China has continued to invest in coal-based power plants and steel facilities at “alarming rates” that are antithetical to climate change goals, research from the Helsinki-based Centre for Research on Energy and Clean Air (CREA) has found. When mapping new coal power and steelmaking projects from 2021, CREA discovered that China is investing in more new projects than the rest of the world combined.
Construction was started on 33GW of new coal power plants in 2021, the most since 2016 and almost three times as much as the rest of the world put together. The body said that once completed and operational, these projects will emit as much CO2 annually as Florida, the third-highest emitter among US states. After accounting for plant retirements, which slowed down from 2020, China’s coal power capacity continued to increase while the rest of the world’s continued to fall.
The coal power and steel sectors are China’s two largest emitters of CO2, and there is no sign of investment in coal-based capacity being scaled back yet, despite the country’s carbon neutrality targets. “A complete shift of new investments into clean capacity is needed to put China on track to peak CO2 emissions and avoid a glut of unneeded power and industrial capacity,” CREA said.
Permitting new coal power projects was essentially frozen in 2021, as the Chinese leadership emphasised strictly controlling “high emissions” projects. However, reflecting shifting political signals, permitting of new coal power projects restarted in 2022, with five totalling 7.3GW of capacity cleared for construction in just the first six weeks of the year.
China is also rapidly replacing ageing coal-based steel plants with new capacity, the study showed. Seventy-four million tonnes of new coal-based steelmaking capacity was approved in just one year, rebounding from a hiatus in 2020, and 15 times the annual average capacity additions in the rest of the world in 2016-2020. The capacity approved in 2021 also exceeds all of the coal-based steel capacity under development in the rest of the world. New coal-based power plants and integrated steel plants have a typical lifetime of 20-40 years and will lock the sectors further into coal dependency. There is no space for this new capacity to be used under the goals of the Paris Agreement.

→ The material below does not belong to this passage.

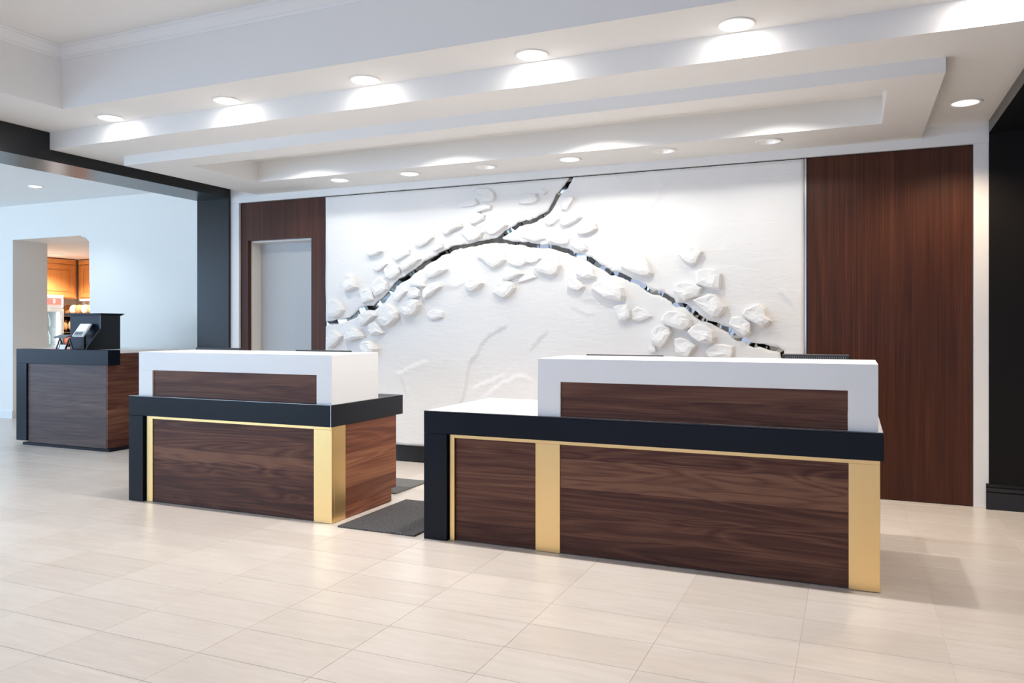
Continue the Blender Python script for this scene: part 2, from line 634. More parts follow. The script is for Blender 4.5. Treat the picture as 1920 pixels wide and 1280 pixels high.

The new coal-based steel projects initiated in 2021 alone will entail approximately $70bn-$110bn (£52bn-£81bn) in stranded assets when the carbon-emission reduction targets are realised, and the coal power plants imply a further stranded investment of $20bn.
CREA urged China to direct all of its new power-generation investments into clean energy, and increase scale of these investments to match the projected growth in electricity demand.
Sun Shouliang, director of the general department at China’s Ministry of Ecology and Environment, told a briefing on Wednesday that the country had to “prioritise stability” and should “not set goals too high”.
China currently plans to start cutting coal consumption from 2026 but is likely to put an additional 150GW of coal-fired power into operation before then according to researchers with the State Grid Corp of China.